In a letter to City Manager Amy Chan, U.S. trademark office director of customer information services Ted Parr said it was time for a change. The city was paying almost $50,000 a year, and the trademark office was paying $90,000 annually to support resources that could be accessed almost entirely free of charge on the Internet.

The decision to end the city's partnership with the U.S. trademark office--the last such partnership in the country--came almost exactly a year from the day the council decided to allocate $53,000 in funds to cover the program until it could move to Cogswell Polytechnical College in Sunnyvale.

The city had been subsidizing Sc[i]3 since it opened in 1994, and the program never became self-sufficient. Even with fee-based courses and seminars, the cost of the partnership was too high.

Mikio Ishimaru--a patent attorney and the man who stepped up to spearhead the Sc[i]3 rescue efforts--said even after setting up plans to move Sc[i]3 to Cogswell and finding financial backers from the intellectual property community, the Sc[i]3 Foundation could not get a response from the U.S. trademark office.

"The lack of a decision, I think, is in itself a decision," he said.

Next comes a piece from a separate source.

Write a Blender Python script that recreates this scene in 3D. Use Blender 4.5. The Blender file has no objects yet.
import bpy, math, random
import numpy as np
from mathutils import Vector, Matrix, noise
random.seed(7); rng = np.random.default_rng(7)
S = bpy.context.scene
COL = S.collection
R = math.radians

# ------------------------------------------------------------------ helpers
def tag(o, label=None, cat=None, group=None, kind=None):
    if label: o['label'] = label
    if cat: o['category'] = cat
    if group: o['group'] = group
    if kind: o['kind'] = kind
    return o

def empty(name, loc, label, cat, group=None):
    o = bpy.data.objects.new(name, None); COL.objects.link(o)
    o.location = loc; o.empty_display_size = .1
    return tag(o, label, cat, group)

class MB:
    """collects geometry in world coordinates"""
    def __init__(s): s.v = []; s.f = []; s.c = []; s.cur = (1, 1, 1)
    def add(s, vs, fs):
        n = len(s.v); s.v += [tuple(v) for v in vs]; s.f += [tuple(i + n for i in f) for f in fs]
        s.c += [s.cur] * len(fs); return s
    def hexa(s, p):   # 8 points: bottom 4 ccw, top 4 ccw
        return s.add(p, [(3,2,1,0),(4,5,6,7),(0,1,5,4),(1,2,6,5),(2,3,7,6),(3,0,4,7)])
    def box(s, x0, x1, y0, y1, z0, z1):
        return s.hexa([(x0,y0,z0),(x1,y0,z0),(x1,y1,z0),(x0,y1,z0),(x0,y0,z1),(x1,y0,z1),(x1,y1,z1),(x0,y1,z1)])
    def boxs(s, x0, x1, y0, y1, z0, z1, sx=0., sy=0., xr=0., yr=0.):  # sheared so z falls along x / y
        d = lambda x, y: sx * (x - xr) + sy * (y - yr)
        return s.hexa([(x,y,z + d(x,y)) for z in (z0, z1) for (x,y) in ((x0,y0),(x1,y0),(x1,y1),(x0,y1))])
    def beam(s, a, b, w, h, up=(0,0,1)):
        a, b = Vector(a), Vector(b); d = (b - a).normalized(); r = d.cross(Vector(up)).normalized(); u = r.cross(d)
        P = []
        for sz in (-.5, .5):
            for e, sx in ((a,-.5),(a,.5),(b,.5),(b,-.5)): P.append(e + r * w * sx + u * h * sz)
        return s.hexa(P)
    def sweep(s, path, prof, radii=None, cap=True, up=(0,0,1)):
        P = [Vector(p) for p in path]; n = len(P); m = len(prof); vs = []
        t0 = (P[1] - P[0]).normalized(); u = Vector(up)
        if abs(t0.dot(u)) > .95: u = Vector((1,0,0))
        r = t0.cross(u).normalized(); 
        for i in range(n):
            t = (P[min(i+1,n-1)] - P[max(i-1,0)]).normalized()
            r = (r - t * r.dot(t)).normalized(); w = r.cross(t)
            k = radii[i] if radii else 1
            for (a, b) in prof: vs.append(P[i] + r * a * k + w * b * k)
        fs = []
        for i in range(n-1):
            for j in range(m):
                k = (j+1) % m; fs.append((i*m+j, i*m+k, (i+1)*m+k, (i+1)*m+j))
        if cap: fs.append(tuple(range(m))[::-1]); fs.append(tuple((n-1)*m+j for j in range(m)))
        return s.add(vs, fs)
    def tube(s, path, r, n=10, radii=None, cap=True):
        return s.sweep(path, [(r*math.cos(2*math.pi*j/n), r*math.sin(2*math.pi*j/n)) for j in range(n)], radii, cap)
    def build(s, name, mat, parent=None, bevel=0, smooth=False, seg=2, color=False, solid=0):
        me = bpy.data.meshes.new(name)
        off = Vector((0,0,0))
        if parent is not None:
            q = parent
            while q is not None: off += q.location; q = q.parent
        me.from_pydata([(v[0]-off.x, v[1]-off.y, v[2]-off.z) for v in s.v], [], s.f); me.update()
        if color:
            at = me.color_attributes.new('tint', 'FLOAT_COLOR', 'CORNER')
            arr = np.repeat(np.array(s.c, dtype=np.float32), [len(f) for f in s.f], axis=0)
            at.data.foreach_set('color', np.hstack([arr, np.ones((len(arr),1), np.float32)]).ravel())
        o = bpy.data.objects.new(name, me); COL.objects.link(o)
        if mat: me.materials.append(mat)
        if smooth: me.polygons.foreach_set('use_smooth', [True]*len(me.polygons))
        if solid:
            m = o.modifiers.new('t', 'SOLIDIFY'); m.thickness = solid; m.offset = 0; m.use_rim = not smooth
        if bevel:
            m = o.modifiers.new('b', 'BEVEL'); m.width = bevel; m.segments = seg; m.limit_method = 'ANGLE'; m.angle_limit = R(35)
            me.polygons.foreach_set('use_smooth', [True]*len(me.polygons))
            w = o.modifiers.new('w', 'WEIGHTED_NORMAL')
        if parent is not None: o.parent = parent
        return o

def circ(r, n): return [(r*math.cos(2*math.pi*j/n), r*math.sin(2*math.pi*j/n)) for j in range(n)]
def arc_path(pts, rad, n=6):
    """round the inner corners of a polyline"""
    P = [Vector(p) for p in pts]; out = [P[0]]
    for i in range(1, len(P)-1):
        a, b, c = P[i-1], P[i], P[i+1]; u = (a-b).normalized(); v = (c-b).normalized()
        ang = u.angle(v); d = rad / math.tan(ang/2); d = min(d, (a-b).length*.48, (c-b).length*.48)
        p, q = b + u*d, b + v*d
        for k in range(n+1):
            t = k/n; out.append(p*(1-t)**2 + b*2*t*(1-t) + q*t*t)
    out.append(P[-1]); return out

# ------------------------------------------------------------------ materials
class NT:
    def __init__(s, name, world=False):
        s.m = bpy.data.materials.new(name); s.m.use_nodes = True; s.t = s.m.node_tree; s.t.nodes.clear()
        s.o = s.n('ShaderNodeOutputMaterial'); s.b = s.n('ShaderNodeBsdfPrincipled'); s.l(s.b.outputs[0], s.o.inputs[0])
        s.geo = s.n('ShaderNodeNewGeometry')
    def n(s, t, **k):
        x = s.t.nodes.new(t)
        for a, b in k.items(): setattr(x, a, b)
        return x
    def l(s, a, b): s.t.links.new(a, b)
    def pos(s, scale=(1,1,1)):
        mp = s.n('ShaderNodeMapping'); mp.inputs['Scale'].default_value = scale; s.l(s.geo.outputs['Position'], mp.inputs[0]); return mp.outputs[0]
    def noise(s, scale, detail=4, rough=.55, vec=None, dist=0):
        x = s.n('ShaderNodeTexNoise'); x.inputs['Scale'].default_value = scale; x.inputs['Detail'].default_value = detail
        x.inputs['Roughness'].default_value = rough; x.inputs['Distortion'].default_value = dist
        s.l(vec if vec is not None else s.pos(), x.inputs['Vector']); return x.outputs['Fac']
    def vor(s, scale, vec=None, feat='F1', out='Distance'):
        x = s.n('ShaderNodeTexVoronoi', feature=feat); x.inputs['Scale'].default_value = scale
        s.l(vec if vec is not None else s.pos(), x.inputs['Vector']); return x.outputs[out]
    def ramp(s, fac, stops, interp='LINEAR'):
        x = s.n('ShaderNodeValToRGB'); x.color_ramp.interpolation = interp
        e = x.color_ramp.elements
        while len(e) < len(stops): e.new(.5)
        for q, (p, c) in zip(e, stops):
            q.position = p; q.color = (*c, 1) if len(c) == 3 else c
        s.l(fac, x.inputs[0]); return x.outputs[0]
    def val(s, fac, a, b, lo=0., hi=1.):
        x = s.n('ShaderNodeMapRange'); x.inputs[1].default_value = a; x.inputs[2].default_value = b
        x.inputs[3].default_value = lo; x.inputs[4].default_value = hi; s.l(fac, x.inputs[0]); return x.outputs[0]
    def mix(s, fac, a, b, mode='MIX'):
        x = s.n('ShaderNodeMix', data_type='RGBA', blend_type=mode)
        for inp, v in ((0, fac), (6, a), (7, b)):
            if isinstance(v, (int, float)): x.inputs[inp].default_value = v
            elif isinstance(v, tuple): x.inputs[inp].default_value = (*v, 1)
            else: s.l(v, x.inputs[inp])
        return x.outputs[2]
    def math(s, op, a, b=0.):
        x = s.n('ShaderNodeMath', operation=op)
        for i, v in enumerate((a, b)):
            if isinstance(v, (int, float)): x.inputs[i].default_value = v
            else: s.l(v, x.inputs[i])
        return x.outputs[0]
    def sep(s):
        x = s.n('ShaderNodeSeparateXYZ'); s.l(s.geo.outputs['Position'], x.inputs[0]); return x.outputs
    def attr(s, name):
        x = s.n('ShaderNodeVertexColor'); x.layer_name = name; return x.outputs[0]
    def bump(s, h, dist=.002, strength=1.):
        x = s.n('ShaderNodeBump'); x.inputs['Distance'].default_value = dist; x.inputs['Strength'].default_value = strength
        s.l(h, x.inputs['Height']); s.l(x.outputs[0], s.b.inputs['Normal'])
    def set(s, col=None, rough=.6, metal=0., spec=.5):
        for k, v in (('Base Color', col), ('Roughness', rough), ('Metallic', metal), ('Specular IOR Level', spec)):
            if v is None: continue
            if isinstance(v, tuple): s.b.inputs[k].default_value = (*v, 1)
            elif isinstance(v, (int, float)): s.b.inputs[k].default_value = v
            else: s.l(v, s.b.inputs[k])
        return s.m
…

Ishimaru acknowledged many of the services Sc[i]3 used to provide can now be done online, but he said Sc[i]3 was a more efficient resource. Recently, he said he browsed through more than 1,500 patents in less than two days using the program's direct link to the U.S. trademark office, a search he said would have taken up to three weeks had he done it from a desktop computer in an office.

Ishimaru said Sunnyvale is going to suffer for losing that link and the people who came to Sc[i]3 to speak and teach because the program fueled the innovation that spurred Silicon Valley's development.

"We have a tremendous number of solo inventors in the valley, and Sc[i]3 was the one resource center I could send them to," Ishimaru said.

Although Sc[i]3 --which refers specifically to the partnership with the U.S. trademark office--is ending, the library will continue to be a patent and trademark depository library. Both Ishimaru and Lee said they hope the library will continue to host speakers and other professionals to teach people about intellectual property law. To continue the depository library, the city has allocated an additional $5,000 annually to the library.

"I think a patent and trademark depository library is really the best we can hope for at this point in time," Ishimaru said.